EDITORIAL: Positive politics on climate change over the last few weeks
Quantum Commodity Intelligence - Elections in Australia and Canada over the last few weeks returned incumbent parties to government. Both back continued action on climate change, with the victories avoiding the prospect of other parties taking power with planned policies that would have weakened climate efforts.
In a remarkable turnaround in fortunes, former Bank of England governor Mark Carney led the centrist Liberals to a fourth successive federal election victory on a platform that included explicit support for CDR projects as a way of meeting Canada's climate goals.
The Liberals had been trailing the Conservatives by 25% in opinion polls at the start of the year. But after previous prime minister Justin Trudeau stepped down to be replaced by Carney the party's fortunes started to change, helped also by US President Donald Trump bluster about Canada becoming the 51st US state.
The Liberals have committed to extending the Carbon Capture Utilization and Storage Investment Tax Credit to 2035, providing greater long-term certainty for investors, and have promised to support a "broad range of technologies and innovation in carbon removal".
The party's manifesto included plans for dedicated CDR targets for 2035 and 2040, as well as promising to accelerate offset protocol development across a range of removals technologies
"All these initiatives that are underway and promised by the government help show what is 'good enough' for the government and can provide a stamp of approval.

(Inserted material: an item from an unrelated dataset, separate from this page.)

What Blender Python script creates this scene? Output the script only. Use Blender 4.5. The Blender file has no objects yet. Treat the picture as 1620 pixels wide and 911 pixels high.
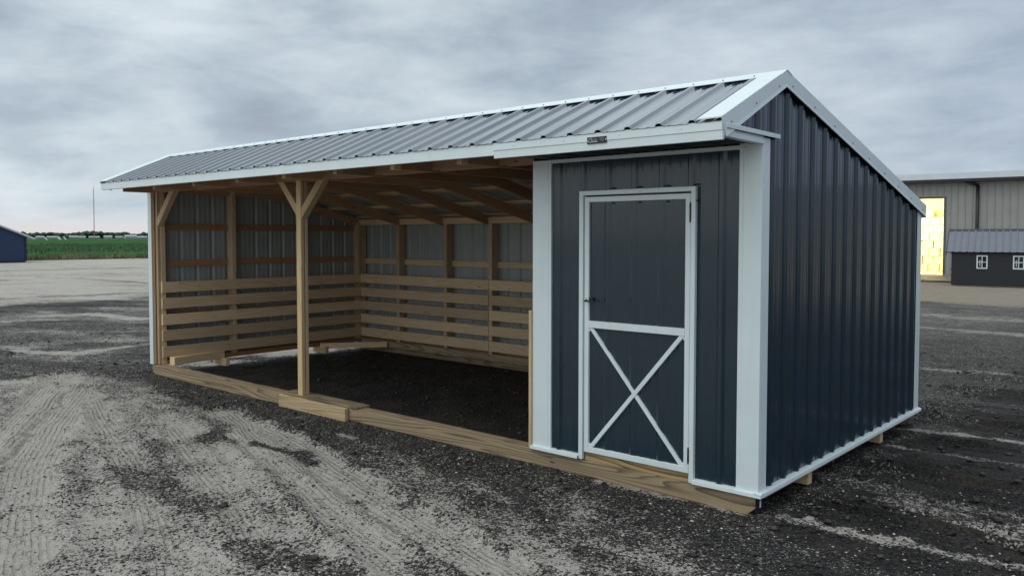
import bpy, bmesh, math, random
import numpy as np
from mathutils import Vector, Matrix
random.seed(7)
RNG = np.random.default_rng(11)
scn = bpy.context.scene
COL = scn.collection
R = math.radians

# ------------------------------------------------------------------ camera
cam_d = bpy.data.cameras.new('camera')
cam = bpy.data.objects.new('camera', cam_d); COL.objects.link(cam)
CP = Vector((2.28797, -5.03970, 1.69097))
CF = Vector((-0.658994, 0.751032, -0.040964)); CR = Vector((0.751646, 0.659567, 0.000634)); CU = Vector((-0.027495, 0.030373, 0.999160))
cam.matrix_world = Matrix(((CR.x, CU.x, -CF.x, CP.x), (CR.y, CU.y, -CF.y, CP.y), (CR.z, CU.z, -CF.z, CP.z), (0, 0, 0, 1)))
cam_d.sensor_width = 36; cam_d.lens = 1302.4 / 1620 * 36
cam_d.shift_y = (428.43 - 455.5) / 1620
cam_d.clip_start = 0.05; cam_d.clip_end = 20000
scn.camera = cam

# ------------------------------------------------------------------ exposure
scn.view_settings.view_transform = 'Standard'; scn.view_settings.look = 'None'
scn.view_settings.gamma = 1; scn.view_settings.use_curve_mapping = False
scn.view_settings.exposure = 0.0

SUN_EL, SUN_AZ = R(62), R(205)      # azimuth clockwise from +Y: soft light from behind the camera
# ------------------------------------------------------------------ world: overcast sky
def node(nt, t, loc=None, **kw):
    n = nt.nodes.new(t)
    for k, v in kw.items():
        if k.startswith('i_'): n.inputs[int(k[2:])].default_value = v
        else: setattr(n, k, v)
    return n
def math_n(nt, op, a, b=None, c=None, clamp=False):
    n = nt.nodes.new('ShaderNodeMath'); n.operation = op; n.use_clamp = clamp
    for i, v in enumerate((a, b, c)):
        if v is None: continue
        if isinstance(v, (int, float)): n.inputs[i].default_value = v
        else: nt.links.new(v, n.inputs[i])
    return n.outputs[0]
def ramp(nt, fac, stops, interp='LINEAR'):
    n = nt.nodes.new('ShaderNodeValToRGB'); n.color_ramp.interpolation = interp
    cr = n.color_ramp
    while len(cr.elements) < len(stops): cr.elements.new(0.5)
    for e, (p, c) in zip(cr.elements, stops):
        e.position = p; e.color = (c[0], c[1], c[2], 1) if not isinstance(c, (int, float)) else (c, c, c, 1)
    nt.links.new(fac, n.inputs[0]); return n.outputs[0]
def mixc(nt, fac, a, b, mode='MIX'):
    n = nt.nodes.new('ShaderNodeMix'); n.data_type = 'RGBA'; n.blend_type = mode
    for idx, v in ((0, fac), (6, a), (7, b)):
        if isinstance(v, (int, float)): n.inputs[idx].default_value = v if idx == 0 else (v, v, v, 1)
        elif isinstance(v, tuple): n.inputs[idx].default_value = (v[0], v[1], v[2], 1)
        else: nt.links.new(v, n.inputs[idx])
    return n.outputs[2]
def noise(nt, vec, scale, detail=4, rough=0.55, dist=0.0, out=0):
    n = nt.nodes.new('ShaderNodeTexNoise'); n.inputs['Scale'].default_value = scale
    n.inputs['Detail'].default_value = detail; n.inputs['Roughness'].default_value = rough
    n.inputs['Distortion'].default_value = dist
    if vec is not None: nt.links.new(vec, n.inputs['Vector'])
    return n.outputs[out]
def vmap(nt, vec, sc=(1, 1, 1), loc=(0, 0, 0), rot=(0, 0, 0)):
    n = nt.nodes.new('ShaderNodeMapping'); n.inputs['Scale'].default_value = sc
    n.inputs['Location'].default_value = loc; n.inputs['Rotation'].default_value = rot
    nt.links.new(vec, n.inputs['Vector']); return n.outputs[0]

W = bpy.data.worlds.new('World'); scn.world = W; W.use_nodes = True
nt = W.node_tree; nt.nodes.clear()
tc = node(nt, 'ShaderNodeTexCoord'); gen = tc.outputs['Generated']
sep = node(nt, 'ShaderNodeSeparateXYZ'); nt.links.new(gen, sep.inputs[0])
z = math_n(nt, 'MAXIMUM', sep.outputs[2], 0.0)
inv = math_n(nt, 'DIVIDE', 1.0, math_n(nt, 'ADD', z, 0.20))
px = math_n(nt, 'MULTIPLY', sep.outputs[0], inv); py = math_n(nt, 'MULTIPLY', sep.outputs[1], inv)
comb = node(nt, 'ShaderNodeCombineXYZ'); nt.links.new(px, comb.inputs[0]); nt.links.new(py, comb.inputs[1])
big = noise(nt, vmap(nt, gen, (1.0, 1.0, 3.4), (5.3, 2.7, 1.1)), 2.1, 3, 0.5, 0.5)
med = noise(nt, vmap(nt, gen, (1.0, 1.0, 3.0), (1.4, 6.2, 0.7)), 7.0, 7, 0.60, 0.25)
fin = noise(nt, vmap(nt, comb.outputs[0], (0.8, 1.25, 1), (9.4, 1.2, 0), (0, 0, R(-41))), 2.0, 4, 0.5, 0.3)
med = math_n(nt, 'ADD', math_n(nt, 'MULTIPLY', med, 0.62), math_n(nt, 'MULTIPLY', fin, 0.38))
cl = math_n(nt, 'ADD', math_n(nt, 'MULTIPLY', big, 0.42), math_n(nt, 'MULTIPLY', med, 0.58))
cloud = ramp(nt, cl, [(0.38, (0.34, 0.395, 0.48)), (0.46, (0.42, 0.50, 0.59)), (0.54, (0.54, 0.625, 0.70)), (0.63, (0.67, 0.75, 0.81))])
# cooler and darker towards the right of the view, brighter to the left
az = math_n(nt, 'ADD', math_n(nt, 'MULTIPLY', sep.outputs[0], 0.7516), math_n(nt, 'MULTIPLY', sep.outputs[1], 0.6596))
side = ramp(nt, math_n(nt, 'MULTIPLY_ADD', az, 0.5, 0.5), [(0.15, (1.20, 1.18, 1.14)), (0.5, (1.0, 1.0, 0.99)), (0.72, (0.92, 0.93, .96)), (0.85, (0.74, 0.77, 0.87))])
cloud = mixc(nt, 1.0, cloud, side, 'MULTIPLY')
# brighter thin cloud high overhead
hi = ramp(nt, z, [(0.0, (1, 1, 1)), (0.36, (1, 1, 1)), (0.75, (2.0, 1.93, 1.76)), (1.0, (2.6, 2.48, 2.22))])
# brightest quarter of the sky behind the camera
bk = math_n(nt, 'ADD', math_n(nt, 'MULTIPLY', sep.outputs[0], 0.20), math_n(nt, 'MULTIPLY', sep.outputs[1], -0.98))
bkr = ramp(nt, bk, [(0.0, (1, 1, 1)), (0.3, (1.10, 1.10, 1.08)), (0.95, (1.55, 1.54, 1.44))])
cloud = mixc(nt, 1.0, mixc(nt, 1.0, cloud, hi, 'MULTIPLY'), bkr, 'MULTIPLY')
# thin pale gap along the horizon on the left
gapz = ramp(nt, sep.outputs[2], [(0.0, 1.0), (0.010, 0.92), (0.020, 0.25), (0.035, 0.0)])
gapx = ramp(nt, math_n(nt, 'MULTIPLY_ADD', az, 0.5, 0.5), [(0.05, 1.0), (0.48, 1.0), (0.62, 0.0)])
gap = math_n(nt, 'MULTIPLY', gapz, gapx)
cloud = mixc(nt, gap, cloud, (0.78, 0.755, 0.76))
sky = node(nt, 'ShaderNodeTexSky', sky_type='NISHITA', sun_disc=False, sun_elevation=SUN_EL, sun_rotation=SUN_AZ)
skyc = mixc(nt, 1.0, sky.outputs[0], 0.08, 'MULTIPLY')
final = mixc(nt, 0.93, skyc, cloud)
bg = node(nt, 'ShaderNodeBackground'); nt.links.new(final, bg.inputs[0]); bg.inputs[1].default_value = 1.0
out = node(nt, 'ShaderNodeOutputWorld'); nt.links.new(bg.outputs[0], out.inputs[0])

sd = bpy.data.lights.new('sun', 'SUN'); sd.energy = 0.68; sd.angle = R(40); sd.color = (1.0, 0.985, 0.96)
so = bpy.data.objects.new('sun', sd); COL.objects.link(so)
sdir = Vector((math.sin(SUN_AZ) * math.cos(SUN_EL), math.cos(SUN_AZ) * math.cos(SUN_EL), math.sin(SUN_EL)))
so.rotation_euler = (-sdir).to_track_quat('-Z', 'Y').to_euler()

# ------------------------------------------------------------------ materials
def new_mat(name):
    m = bpy.data.materials.new(name); m.use_nodes = True
    nt = m.node_tree; b = nt.nodes['Principled BSDF']; return m, nt, b
def coord(nt, which='Object'):
    return nt.nodes.new('ShaderNodeTexCoord').outputs[which]
def bump(nt, b, h, strength=0.3, dist=0.01):
    n = nt.nodes.new('ShaderNodeBump'); n.inputs['Strength'].default_value = strength; n.inputs['Distance'].default_value = dist
    nt.links.new(h, n.inputs['Height']); nt.links.new(n.outputs[0], b.inputs['Normal'])
def paint(name, col, rough=0.35, var=0.06, dirt=0.0, spec=0.5, metal=0.0, coat=0.0):
    m, nt, b = new_mat(name); c = coord(nt)
    n1 = noise(nt, c, 2.3, 4, 0.6)
    dark = tuple(x * (1 - var * 2.2) for x in col); lite = tuple(x * (1 + var * 2.2) for x in col)
    cc = ramp(nt, n1, [(0.25, dark), (0.75, lite)])
    if dirt > 0:
        s = noise(nt, vmap(nt, c, (9, 9, 1.1)), 1.5, 5, 0.6)
        cc = mixc(nt, math_n(nt, 'MULTIPLY', ramp(nt, s, [(0.52, 0.0), (0.78, 1.0)]), dirt), cc, (0.30, 0.29, 0.27))
    nt.links.new(cc, b.inputs['Base Color'])
    rr = math_n(nt, 'MULTIPLY_ADD', noise(nt, c, 7, 3), 0.10, rough - 0.05)
    nt.links.new(rr, b.inputs['Roughness'])
    b.inputs['Specular IOR Level'].default_value = spec; b.inputs['Metallic'].default_value = metal
    b.inputs['Coat Weight'].default_value = coat; b.inputs['Coat Roughness'].default_value = 0.07
    bump(nt, b, noise(nt, vmap(nt, c, (1, 1, 0.5)), 2.6, 2), 0.05, 0.02)
    return m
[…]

This is essential to catalysing early development of the carbon removal sector," said Daniel Kelter, senior director of public affairs at lobby group Carbon Removal Canada.
In Australia, the Labor party's victory last weekend had been expected based on the latest polls in the run up to the election. But those polls had not indicated the landslide win for incumbent Prime Minister Anthony Albanese.
Clarity
The win brings clarity to the country's carbon markets and has been described by some traders as a "bullish outcome" for carbon credits in the medium and long term in Australia.
"Australians have given the Albanese Government an emphatic mandate for continuity in clean energy and decarbonisation policies," said John Connor, chief executive of the industry body Carbon Market Institute (CMI).
The country's Climate Change Authority is now expected to draw up its Nationally Determined Contribution (NDC) for 2035 under the Paris Agreement before September. Among the government's priorities are a "reformed Safeguard Mechanism to support a credible 2035 NDC, informed by a national carbon market strategy and sectoral net zero plans", the CMI said.
Elsewhere, China's President Xi Jinping threw his political weight behind the Paris Agreement on climate change amid a wider US retreat from multilateralism and an 'America First' strategy towards energy and economic issues.
At a UN-organised virtual meeting on April 23, China's head of state Xi Jinping said that the Paris Agreement is the "legal cornerstone of international climate cooperation" even if "some major country's persistent pursuit of unilateralism" has seriously impacted international rules.
"However the world may change, China will not slow down its climate actions, will not reduce its support for international cooperation, and will not cease its efforts to build a community with a shared future for mankind," Xi said during the two-hour long meeting.
In addition, China and the other nine members of the BRICS group of countries, which account for half of greenhouse gas emissions globally, last week at a meeting in Brazil pushed for international collaboration on international carbon markets.
They also said they are "deeply concerned" about unilateralism and trade protectionism but reasserted support for international climate agreements, including the COP30 meeting this year, which Brazil will host in November.
These events over the last few weeks increasingly show that, despite all the bluster from the Trump administration, the US is now very out of touch with the rest of the world on climate change.